* WHAT THE TASK ASKS *
Images are not part of the copy; transcribe all the data exactly.

Entries from a dataset
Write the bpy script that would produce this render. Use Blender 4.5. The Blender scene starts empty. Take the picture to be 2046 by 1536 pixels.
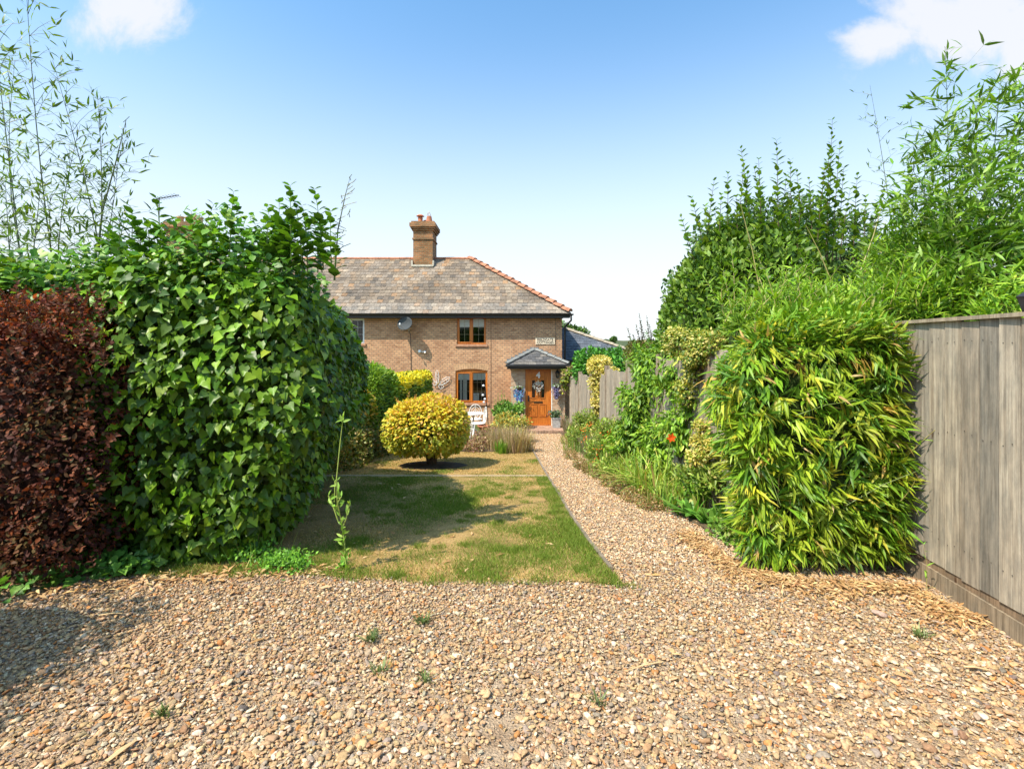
import bpy, math
import numpy as np
from mathutils import Vector, Matrix

S = bpy.context.scene
COL = S.collection
R = math.radians

# ------------------------------------------------------------------ camera
CZ = 1.70
cam = bpy.data.objects.new('camera', bpy.data.cameras.new('camera'))
COL.objects.link(cam)
cam.location = (0, 0, CZ)
cam.rotation_euler = (R(90), 0, 0)
cam.data.sensor_width = 36
cam.data.lens = 17.595
cam.data.shift_y = -78 / 2046
cam.data.clip_start = 0.05
cam.data.clip_end = 3000
S.camera = cam

# ------------------------------------------------------------------ light
SUN_TRAVEL = Vector((0.55, 0.45, -1.0)).normalized()
sun = bpy.data.objects.new('sun', bpy.data.lights.new('sun', 'SUN'))
COL.objects.link(sun)
sun.data.energy = 4.7
sun.data.angle = R(0.53)
sun.data.color = (1.0, 0.885, 0.73)
sun.rotation_euler = SUN_TRAVEL.to_track_quat('-Z', 'Y').to_euler()
sun.location = (-6, -5, 12)

W = bpy.data.worlds.new('World')
S.world = W
W.use_nodes = True
nt = W.node_tree
nt.nodes.clear()


def wn(t, **k):
    n = nt.nodes.new(t)
    for a, b in k.items():
        setattr(n, a, b)
    return n


out = wn('ShaderNodeOutputWorld')
bg = wn('ShaderNodeBackground')
bg.inputs['Strength'].default_value = 0.15
sky = wn('ShaderNodeTexSky')
sky.sky_type = 'NISHITA'
sky.sun_disc = False
sky.sun_elevation = R(54.6)
sky.sun_rotation = math.atan2(-0.55, -0.45)
sky.air_density = 1.0
sky.dust_density = 2.2
sky.ozone_density = 1.6
# thin white clouds at infinity, laid out by direction of view
tc = wn('ShaderNodeTexCoord')
sep = wn('ShaderNodeSeparateXYZ')
nt.links.new(tc.outputs['Generated'], sep.inputs[0])


def m2(op, a, b, c=None):
    n = wn('ShaderNodeMath', operation=op)
    for i, v in enumerate((a, b, c)):
        if v is None:
            continue
        if isinstance(v, (int, float)):
            n.inputs[i].default_value = v
        else:
            nt.links.new(v, n.inputs[i])
    return n.outputs[0]


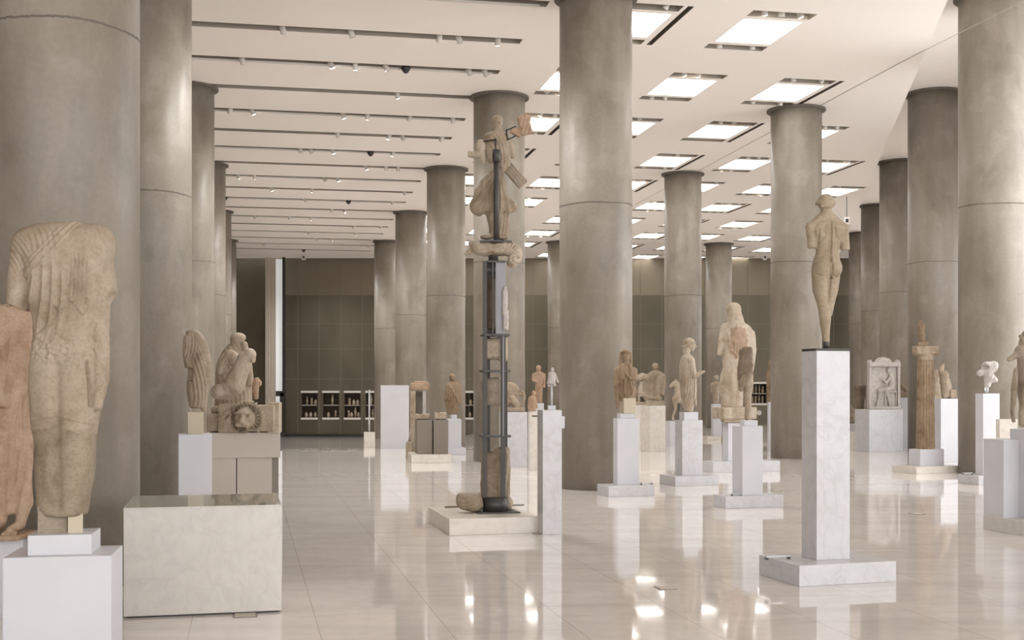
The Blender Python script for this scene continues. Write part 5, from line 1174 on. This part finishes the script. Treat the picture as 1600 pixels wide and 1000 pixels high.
# ============================================================ SMALL ITEMS
def holder(px, py, Y, z, w_, label, rz=.3):
    t = thing('label_holder', label, 'label holder', (xat(px, Y), Y, z), rz, 'label holders')
    boxo('label_bar', (0, 0, .022), (w_, .035, .016), 'acrylic', t, 0, .003)
    for q in (-1, 1): boxo('foot', (q*w_*.46, 0, .008), (.012, .04, .016), 'steel', t, 0, .002)
def on_slab(l, px, c_base, z): pass
holder(1215, 866, 9.02, zat(884, fl(1249, 917)[1]), .20, 'clear label holder on the slab at the foot of the nude youth pedestal')
holder(1010, 757, fl(951, 777)[1]+.28, zat(760, fl(951, 777)[1]), .16, 'clear label holder at the foot of the long haired statue pedestal')
holder(1151, 774, fl(1134, 795)[1]+.13, zat(776, fl(1134, 795)[1]), .13, 'clear label holder at the foot of the leg fragment pedestal')
holder(1512, 742, fl(1529, 758)[1]+.22, .006+zat(744, fl(1529, 758)[1]), .16, 'clear label holder at the foot of the bust fragment pedestal')
for px, py, w_, lab in ((383, 961, .15, 'floor socket cover in front of the glass topped case'), (1040, 919, .13, 'floor socket cover in the open middle of the floor'), (1433, 803, .13, 'floor socket cover in front of the fluted column'),
                       (841, 834, .10, 'floor socket cover at the foot of the marble slab'), (1213, 767, .12, 'floor socket cover right of the leg fragment pedestal')):
    X, Y = fl(px, py); t = thing('floor_socket_cover', lab, 'floor socket', (X, Y, 0), math.radians(12), 'floor socket covers')
    boxo('frame', (0, 0, .002), (w_, w_*1.15, .004), 'darkpanel', t, 0, .001); boxo('lid', (0, 0, .0045), (w_*.86, w_*1.0, .003), 'greige', t, 0, .001)
for px, py, Y, lab in ((474.5, 402, 51.2, 'little hanging sign below the ceiling edge, left'), (1195, 402, 51.2, 'little hanging sign below the ceiling edge, right'), (1323, 345, 35, 'little hanging sign beside the head of the nude youth')):
    z = zat(py, Y); t = thing('hanging_sign', lab, 'sign', (xat(px, Y), Y, CZ), 0, 'small hanging signs')
    boxo('board', (0, 0, z-CZ), (.16, .06, .22), 'lamp_body', t); boxo('dark_symbol', (0, -.035, z-CZ), (.08, .01, .10), 'black', t)
    tubeo('hanger', (0, 0, 0), (0, 0, z-CZ+.1), .01, 'steel', t, 8)
X, Y = xat(1183, WY), WY
bm = bmesh.new(); bmesh.ops.create_circle(bm, cap_ends=True, segments=24, radius=.11, matrix=Matrix.Translation((xat(1186, WY), WY-.012, zat(645, WY))) @ Matrix.Rotation(PI/2, 4, 'X'))
o = bmobj('round_wall_symbol', bm, 'trimline'); tag(o, 'small round pale symbol on the wall below the right wall case', 'sign')
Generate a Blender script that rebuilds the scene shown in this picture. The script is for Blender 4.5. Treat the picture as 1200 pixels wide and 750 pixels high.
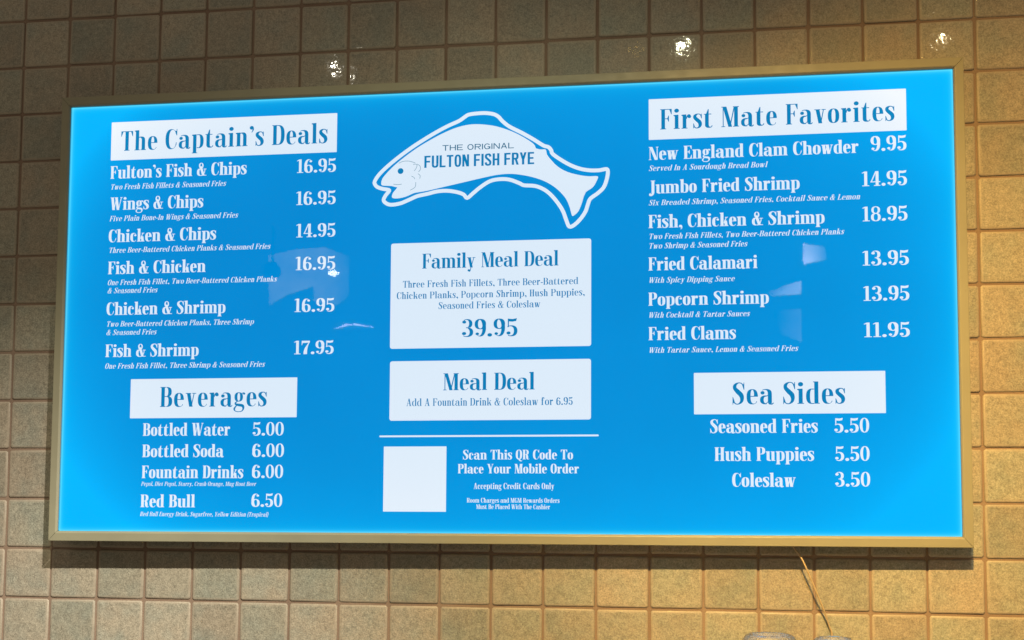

* RESPONSE *
Write the bpy script that would produce this render. Use Blender 4.5. The Blender scene starts empty. Take the picture to be 2046 by 1536 pixels.
import bpy, math
import numpy as np
from mathutils import Vector, Matrix

S = bpy.context.scene
COL = S.collection
R = math.radians

# ------------------------------------------------------------------ camera
CZ = 1.70
cam = bpy.data.objects.new('camera', bpy.data.cameras.new('camera'))
COL.objects.link(cam)
cam.location = (0, 0, CZ)
cam.rotation_euler = (R(90), 0, 0)
cam.data.sensor_width = 36
cam.data.lens = 17.595
cam.data.shift_y = -78 / 2046
cam.data.clip_start = 0.05
cam.data.clip_end = 3000
S.camera = cam

# ------------------------------------------------------------------ light
SUN_TRAVEL = Vector((0.55, 0.45, -1.0)).normalized()
sun = bpy.data.objects.new('sun', bpy.data.lights.new('sun', 'SUN'))
COL.objects.link(sun)
sun.data.energy = 4.7
sun.data.angle = R(0.53)
sun.data.color = (1.0, 0.885, 0.73)
sun.rotation_euler = SUN_TRAVEL.to_track_quat('-Z', 'Y').to_euler()
sun.location = (-6, -5, 12)

W = bpy.data.worlds.new('World')
S.world = W
W.use_nodes = True
nt = W.node_tree
nt.nodes.clear()


def wn(t, **k):
    n = nt.nodes.new(t)
    for a, b in k.items():
        setattr(n, a, b)
    return n


out = wn('ShaderNodeOutputWorld')
bg = wn('ShaderNodeBackground')
bg.inputs['Strength'].default_value = 0.15
sky = wn('ShaderNodeTexSky')
sky.sky_type = 'NISHITA'
sky.sun_disc = False
sky.sun_elevation = R(54.6)
sky.sun_rotation = math.atan2(-0.55, -0.45)
sky.air_density = 1.0
sky.dust_density = 2.2
sky.ozone_density = 1.6
# thin white clouds at infinity, laid out by direction of view
tc = wn('ShaderNodeTexCoord')
sep = wn('ShaderNodeSeparateXYZ')
nt.links.new(tc.outputs['Generated'], sep.inputs[0])


def m2(op, a, b, c=None):
    n = wn('ShaderNodeMath', operation=op)
    for i, v in enumerate((a, b, c)):
        if v is None:
            continue
        if isinstance(v, (int, float)):
            n.inputs[i].default_value = v
        else:
            nt.links.new(v, n.inputs[i])
    return n.outputs[0]


The Blender Python script for this scene continues. Write part 5, from line 1174 on. This part finishes the script. Treat the picture as 1600 pixels wide and 1000 pixels high.
# ============================================================ SMALL ITEMS
def holder(px, py, Y, z, w_, label, rz=.3):
    t = thing('label_holder', label, 'label holder', (xat(px, Y), Y, z), rz, 'label holders')
    boxo('label_bar', (0, 0, .022), (w_, .035, .016), 'acrylic', t, 0, .003)
    for q in (-1, 1): boxo('foot', (q*w_*.46, 0, .008), (.012, .04, .016), 'steel', t, 0, .002)
def on_slab(l, px, c_base, z): pass
holder(1215, 866, 9.02, zat(884, fl(1249, 917)[1]), .20, 'clear label holder on the slab at the foot of the nude youth pedestal')
holder(1010, 757, fl(951, 777)[1]+.28, zat(760, fl(951, 777)[1]), .16, 'clear label holder at the foot of the long haired statue pedestal')
holder(1151, 774, fl(1134, 795)[1]+.13, zat(776, fl(1134, 795)[1]), .13, 'clear label holder at the foot of the leg fragment pedestal')
holder(1512, 742, fl(1529, 758)[1]+.22, .006+zat(744, fl(1529, 758)[1]), .16, 'clear label holder at the foot of the bust fragment pedestal')
for px, py, w_, lab in ((383, 961, .15, 'floor socket cover in front of the glass topped case'), (1040, 919, .13, 'floor socket cover in the open middle of the floor'), (1433, 803, .13, 'floor socket cover in front of the fluted column'),
                       (841, 834, .10, 'floor socket cover at the foot of the marble slab'), (1213, 767, .12, 'floor socket cover right of the leg fragment pedestal')):
    X, Y = fl(px, py); t = thing('floor_socket_cover', lab, 'floor socket', (X, Y, 0), math.radians(12), 'floor socket covers')
    boxo('frame', (0, 0, .002), (w_, w_*1.15, .004), 'darkpanel', t, 0, .001); boxo('lid', (0, 0, .0045), (w_*.86, w_*1.0, .003), 'greige', t, 0, .001)
for px, py, Y, lab in ((474.5, 402, 51.2, 'little hanging sign below the ceiling edge, left'), (1195, 402, 51.2, 'little hanging sign below the ceiling edge, right'), (1323, 345, 35, 'little hanging sign beside the head of the nude youth')):
    z = zat(py, Y); t = thing('hanging_sign', lab, 'sign', (xat(px, Y), Y, CZ), 0, 'small hanging signs')
    boxo('board', (0, 0, z-CZ), (.16, .06, .22), 'lamp_body', t); boxo('dark_symbol', (0, -.035, z-CZ), (.08, .01, .10), 'black', t)
    tubeo('hanger', (0, 0, 0), (0, 0, z-CZ+.1), .01, 'steel', t, 8)
X, Y = xat(1183, WY), WY
bm = bmesh.new(); bmesh.ops.create_circle(bm, cap_ends=True, segments=24, radius=.11, matrix=Matrix.Translation((xat(1186, WY), WY-.012, zat(645, WY))) @ Matrix.Rotation(PI/2, 4, 'X'))
o = bmobj('round_wall_symbol', bm, 'trimline'); tag(o, 'small round pale symbol on the wall below the right wall case', 'sign')
Generate a Blender script that rebuilds the scene shown in this picture. The script is for Blender 4.5. Treat the picture as 1200 pixels wide and 750 pixels high.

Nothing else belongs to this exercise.